The Lower Kuskokwim School District program is working to preserve the native language of Yup’ik. It's a language that at one time was considered a "dirty language," recalls Christina Robbins, director of elementary school at the Lower Kuskokwim School District in Bethel, Alaska.

"Students by the age of 10 were taken and removed from their home communities, shipped off to another location where they were punished for speaking an indigenous or 'dirty' language," said Robbins. "It wasn’t pleasant what was happening in those cases, and at the end of that time the kids may or may not ever return to their communities."

Robbins explains that those who were taken from their families and then returned to their community no longer "fit in" as they no longer spoke their native language.

"You end up with this really dark time in our history of local members of the community losing their rich history," Robbins said.  

So, for the past 10 years, educators from the Lower Kuskokwim School District have been working to form their dual-language program framed after the structure Grand Prairie Independent School Districts uses called Gomez & Gomez.

The program focuses on not only promoting language skills, but also biliteracy and biculturalism. At the heart of dual language programs is ensuring students embrace not only language but their culture and identity.

The Yup’ik dual language program has about a thousand students in over 21 different schools. According to the Alaska Native Language Center, Yup'ik is the state's largest native language, and is spoken by about 21,000 people.

Robbins recalls introducing the program to a parent advisory committee and the response it received from an 84-year-old elder.

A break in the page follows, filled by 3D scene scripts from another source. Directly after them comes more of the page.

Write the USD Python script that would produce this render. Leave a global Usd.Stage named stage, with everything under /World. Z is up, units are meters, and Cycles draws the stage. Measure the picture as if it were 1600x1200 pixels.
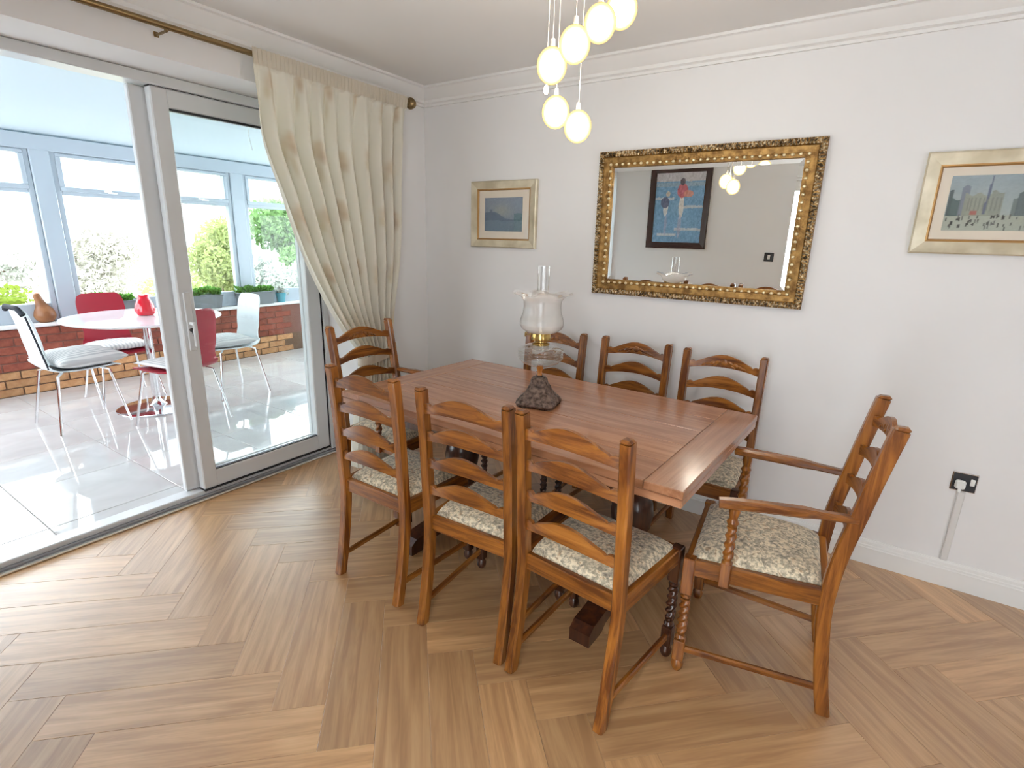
import math, random
import numpy as np, trimesh, usdkit, meshkit
import manifold3d as m3
from shapely.geometry import Polygon, box as sbox
from pxr import Usd, UsdGeom, UsdLux, UsdShade, Gf, Sdf, Vt

stage = Usd.Stage.CreateInMemory()
UsdGeom.SetStageUpAxis(stage, 'Z'); UsdGeom.SetStageMetersPerUnit(stage, 1.0)
UsdGeom.Xform.Define(stage, '/World'); UsdGeom.Scope.Define(stage, '/World/Looks')
PI = math.pi
rng = np.random.default_rng(7)

# ---------------------------------------------------------------- camera, sky, exposure
YAW, PITCH, ROLL, FPX = map(float, (np.radians(-33.4634), np.radians(-15.22747), np.radians(1.59421), 824.067))
EYE = np.array([2.88702, -2.82575, 1.45])
fw = np.array([math.sin(YAW)*math.cos(PITCH), math.cos(YAW)*math.cos(PITCH), math.sin(PITCH)])
rt = np.array([math.cos(YAW), -math.sin(YAW), 0]); up = np.cross(rt, fw)
c_, s_ = math.cos(ROLL), math.sin(ROLL)
rt, up = c_*rt + s_*up, -s_*rt + c_*up
cam = UsdGeom.Camera.Define(stage, '/World/camera')
cam.CreateHorizontalApertureAttr(36.0); cam.CreateVerticalApertureAttr(27.0)
cam.CreateFocalLengthAttr(36.0*FPX/1600.0)
cam.AddTransformOp().Set(Gf.Matrix4d(*[float(x) for x in (*rt, 0, *up, 0, *(-fw), 0, *EYE, 1)]))
cam.CreateExposureAttr(1.58)

sky = UsdLux.DomeLight.Define(stage, '/World/sky')
sky.CreateIntensityAttr(1.0); sky.CreateColorAttr(Gf.Vec3f(0.92, 0.965, 1.03))
# ---------------------------------------------------------------- helpers: prims
USED = {}
def path_for(parent, name):
    base = '/World' if parent is None else str(parent.GetPath())
    k = (base, name); n = USED.get(k, 0); USED[k] = n + 1
    return f'{base}/{name}' + (f'_{n:03d}' if n else '')
def tag(prim, label=None, cat=None, group=None, kind=None):
    for k, v in (('label', label), ('category', cat), ('group', group), ('kind', kind)):
        if v: prim.SetCustomDataByKey(k, v)
def place(prim, loc=(0, 0, 0), rz=0.0):
    x = UsdGeom.Xformable(prim); x.ClearXformOpOrder()
    x.AddTranslateOp().Set(Gf.Vec3d(*[float(q) for q in loc])); x.AddRotateZOp().Set(float(rz))
def thing(name, label=None, cat=None, loc=(0, 0, 0), rz=0.0, group=None, kind=None):
    p = UsdGeom.Xform.Define(stage, path_for(None, name)).GetPrim()
    place(p, loc, rz); tag(p, label, cat, group, kind); return p
def obj(name, mesh, mat, parent=None, smooth=35, label=None, cat=None, group=None, kind=None, loc=None, rz=0.0, paint=None, uv=None):
    m = usdkit.mesh(stage, path_for(parent, name), mesh, M[mat], smooth=smooth, uv=uv)
    if paint is not None:
        UsdGeom.PrimvarsAPI(m).CreatePrimvar('paint', Sdf.ValueTypeNames.Color3fArray, 'vertex').Set(Vt.Vec3fArray.FromNumpy(np.asarray(paint, np.float32)))
    p = m.GetPrim()
    if loc is not None: place(p, loc, rz)
    tag(p, label, cat, group, kind); return p
def copy_of(src, name, loc, rz, label, group=None):
    d = src.GetCustomData()
    p = UsdGeom.Xform.Define(stage, path_for(None, name)).GetPrim()
    p.GetReferences().AddInternalReference(src.GetPath()); p.SetInstanceable(True)
    place(p, loc, rz); tag(p, label, d.get('category'), group or d.get('group')); return p
def struct(name, mesh, mat, parent=None, **k):
    return obj(name, mesh, mat, parent, kind=None if parent else 'structure', **k)

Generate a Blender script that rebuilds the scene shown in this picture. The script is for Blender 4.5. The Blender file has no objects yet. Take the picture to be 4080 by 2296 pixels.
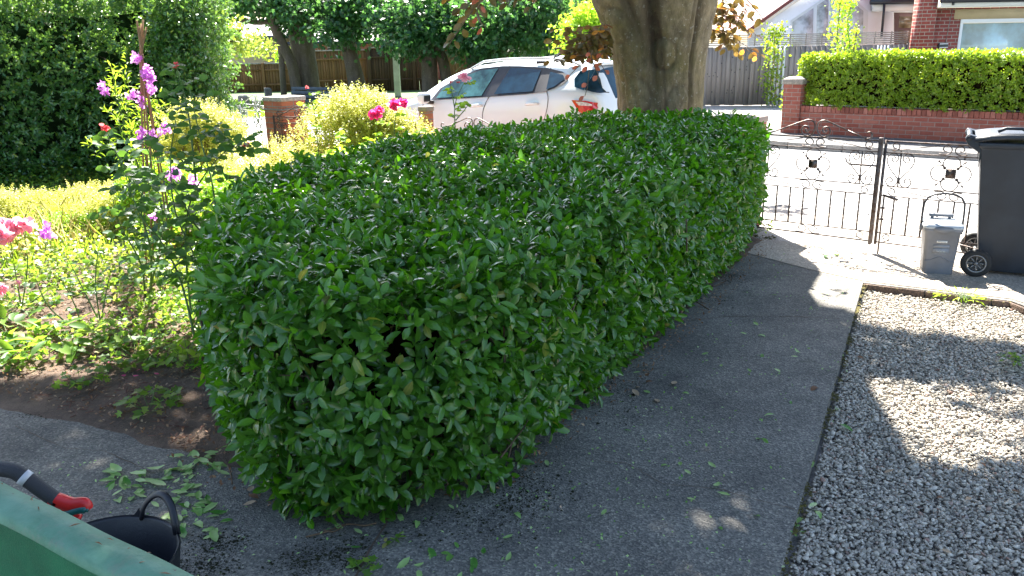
import bpy, math, random
import numpy as np
from mathutils import Vector, Matrix
rng = np.random.default_rng(7)
random.seed(7)
R_ = math.radians
# ------------------------------------------------------------------ camera, sky, sun, exposure
SC = bpy.context.scene
COL = SC.collection
CAM_H = 1.78; PITCH = R_(16.8); ROLL = R_(1.1); FPX = 3270.0
cd = bpy.data.cameras.new("camera"); cam = bpy.data.objects.new("camera", cd); COL.objects.link(cam)
cd.sensor_width = 36.0; cd.lens = 36.0 * FPX / 4080.0; cd.clip_start = 0.05; cd.clip_end = 1000
cam.location = (0, 0, CAM_H)
cam.matrix_world = Matrix.Translation((0, 0, CAM_H)) @ Matrix.Rotation(math.pi/2 - PITCH, 4, 'X') @ Matrix.Rotation(-ROLL, 4, 'Z')
SC.camera = cam
SUN_EL = R_(48); SUN_H = Vector((-0.14, 0.99)).normalized()
SUN_AZ = math.atan2(SUN_H.x, SUN_H.y)          # clockwise from +Y
world = bpy.data.worlds.new("World"); SC.world = world; world.use_nodes = True
nt = world.node_tree; bg = nt.nodes["Background"]
sky = nt.nodes.new("ShaderNodeTexSky"); sky.sky_type = 'NISHITA'; sky.sun_disc = False
sky.sun_elevation = SUN_EL; sky.sun_rotation = SUN_AZ; sky.dust_density = 1.5; sky.air_density = 1.0
nt.links.new(sky.outputs[0], bg.inputs[0]); bg.inputs[1].default_value = 0.08
sl = bpy.data.lights.new("sun", 'SUN'); sl.energy = 5.0; sl.angle = R_(0.53); sl.color = (1.0, 0.95, 0.87)
sun = bpy.data.objects.new("sun", sl); COL.objects.link(sun)
sdir = Vector((SUN_H.x*math.cos(SUN_EL), SUN_H.y*math.cos(SUN_EL), math.sin(SUN_EL)))
sun.rotation_euler = sdir.to_track_quat('Z', 'Y').to_euler()
SC.view_settings.view_transform = 'Standard'; SC.view_settings.look = 'None'
SC.view_settings.exposure = 2.48; SC.view_settings.gamma = 1.0
SC.cycles.max_bounces = 6; SC.cycles.diffuse_bounces = 3; SC.cycles.glossy_bounces = 3
SC.cycles.transmission_bounces = 4; SC.cycles.transparent_max_bounces = 6
SC.cycles.use_denoising = True
try: SC.cycles.sample_clamp_indirect = 6.0
except Exception: pass

# pixel (4080x2296) + distance -> world point
_cp, _sp = math.cos(PITCH), math.sin(PITCH)
_F = Vector((0, _cp, -_sp)); _U0 = Vector((0, _sp, _cp)); _R0 = Vector((1, 0, 0))
_R = math.cos(ROLL)*_R0 - math.sin(ROLL)*_U0; _U = math.sin(ROLL)*_R0 + math.cos(ROLL)*_U0
def ray(px, py): return _F*FPX + _R*(px-2040) + _U*(1148-py)
def at(px, py, Y):
    r = ray(px, py); return Vector((0, 0, CAM_H)) + r*(Y/r.y)
def gr(px, py, z=0.0):
    r = ray(px, py); return Vector((0, 0, CAM_H)) + r*((z-CAM_H)/r.z)

# ------------------------------------------------------------------ materials
def _mat(name):
    m = bpy.data.materials.new(name); m.use_nodes = True
    t = m.node_tree; return m, t, t.nodes["Principled BSDF"], t.nodes["Material Output"]
def node(t, ty, **kw):
    n = t.nodes.new(ty)
    for k, v in kw.items():
        if k in n.inputs.keys(): n.inputs[k].default_value = v
        else: setattr(n, k, v)
    return n
def ramp(t, stops, fac=None, interp='LINEAR'):
    n = t.nodes.new("ShaderNodeValToRGB"); cr = n.color_ramp; cr.interpolation = interp
    while len(cr.elements) < len(stops): cr.elements.new(0.5)
    for e, (p, c) in zip(cr.elements, stops):
        e.position = p; e.color = (c[0], c[1], c[2], 1) if len(c) == 3 else c
    if fac is not None: t.links.new(fac, n.inputs[0])
    return n
def coords(t, kind="Object", scale=(1, 1, 1)):
    c = t.nodes.new("ShaderNodeTexCoord"); m = t.nodes.new("ShaderNodeMapping"); m.inputs["Scale"].default_value = scale
    t.links.new(c.outputs[kind], m.inputs[0]); return m.outputs[0]
def noise(t, vec, scale, detail=4, rough=0.6):
    n = node(t, "ShaderNodeTexNoise"); n.inputs["Scale"].default_value = scale
    n.inputs["Detail"].default_value = detail; n.inputs["Roughness"].default_value = rough
    t.links.new(vec, n.inputs["Vector"]); return n.outputs[0]
def mixc(t, fac, a, b, mode='MIX'):
    n = node(t, "ShaderNodeMix", data_type='RGBA', blend_type=mode)
    if isinstance(fac, float): n.inputs[0].default_value = fac
    else: t.links.new(fac, n.inputs[0])
    for s, v in ((6, a), (7, b)):
        if isinstance(v, tuple): n.inputs[s].default_value = (*v[:3], 1)
        else: t.links.new(v, n.inputs[s])
    return n.outputs[2]
def bump(t, h, strength, dist, nrm=None):
    n = node(t, "ShaderNodeBump"); n.inputs["Strength"].default_value = strength; n.inputs["Distance"].default_value = dist
    t.links.new(h, n.inputs["Height"])
    if nrm: t.links.new(nrm, n.inputs["Normal"])
    return n.outputs[0]
def simple(name, col, rough=0.5, metal=0.0, var=0.0, vscale=8, bmp=0.0, bscale=60, coat=0.0, spec=0.5, dirt=None):
    m, t, p, o = _mat(name); p.inputs["Roughness"].default_value = rough; p.inputs["Metallic"].default_value = metal
    p.inputs["Coat Weight"].default_value = coat; p.inputs["Specular IOR Level"].default_value = spec
    p.inputs["Base Color"].default_value = (*col, 1)
    if var > 0 or bmp > 0:
        v = coords(t)
    if var > 0:
        n = noise(t, v, vscale); d = dirt or tuple(c*(1-var) for c in col)
        r = ramp(t, [(0.35, d), (0.65, tuple(min(1, c*(1+var*0.6)) for c in col))], n)
        t.links.new(r.outputs[0], p.inputs["Base Color"])
    if bmp > 0: t.links.new(bump(t, noise(t, v, bscale), bmp, 0.01), p.inputs["Normal"])
    return m
def leafmat(name, stops, trans=0.35, tcol=(0.35, 0.6, 0.05), rough=0.35, spec=0.5, back=None, mid=False, coat=0.0):
    """stops: colours over the per-leaf random value"""
    m, t, p, o = _mat(name)
    a = node(t, "ShaderNodeAttribute", attribute_name="rnd")
    r = ramp(t, stops, a.outputs["Fac"])
    v = coords(t); n = noise(t, v, 35, 3)
    c = mixc(t, 0.35, r.outputs[0], ramp(t, [(0.3, (0.55, 0.55, 0.55)), (0.7, (1.0, 1.0, 1.0))], n).outputs[0], 'MULTIPLY')
    if mid:
        am = node(t, "ShaderNodeAttribute", attribute_name="mid")
        c = mixc(t, ramp(t, [(0.80, (0, 0, 0)), (0.95, (0.5, 0.5, 0.5))], am.outputs["Fac"]).outputs[0], c, mixc(t, 1.0, c, (2.6, 1.9, 2.0), 'MULTIPLY'))
    if back is not None:
        g = t.nodes.new("ShaderNodeNewGeometry"); c = mixc(t, g.outputs["Backfacing"], c, mixc(t, 0.6, c, back))
    t.links.new(c, p.inputs["Base Color"]); p.inputs["Roughness"].default_value = rough
    p.inputs["Specular IOR Level"].default_value = spec
    p.inputs["Coat Weight"].default_value = coat; p.inputs["Coat Roughness"].default_value = 0.1
    tr = node(t, "ShaderNodeBsdfTranslucent")
    t.links.new(mixc(t, 0.5, mixc(t, 1.0, c, (2.2, 2.2, 2.2), 'MULTIPLY'), tcol), tr.inputs[0])
    mx = node(t, "ShaderNodeMixShader"); mx.inputs[0].default_value = trans
    t.links.new(p.outputs[0], mx.inputs[1]); t.links.new(tr.outputs[0], mx.inputs[2]); t.links.new(mx.outputs[0], o.inputs[0])
    return m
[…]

"I wish I could go back to school now," the elder told Robbins. "I am 84 years old but I wish I could be in kindergarten again to be able to learn with these books -- because these are the books that would want to make me want to learn."

Prior to 2010, students were fully immersed in the Yup’ik language through third grade. The students then repeated the grade level in English before continuing through their schooling in English.

Dr. Celina McEntire dual-language faciliatory for GPISD explains that the district approaches language development through content. Students have their core classes such as math, science and social studies in both their native language and in English.

“With that, students are truly able to build their first language in the early grades and then add that additional layer of the second language as well,” McEntire said.

Although GPISD focuses its dual-language program on Spanish and English, Robbins said it is inspiring to see where their program could one day be.  

"We both are equally passionate about keeping the language and the students we have and making them be whole," Robbins said.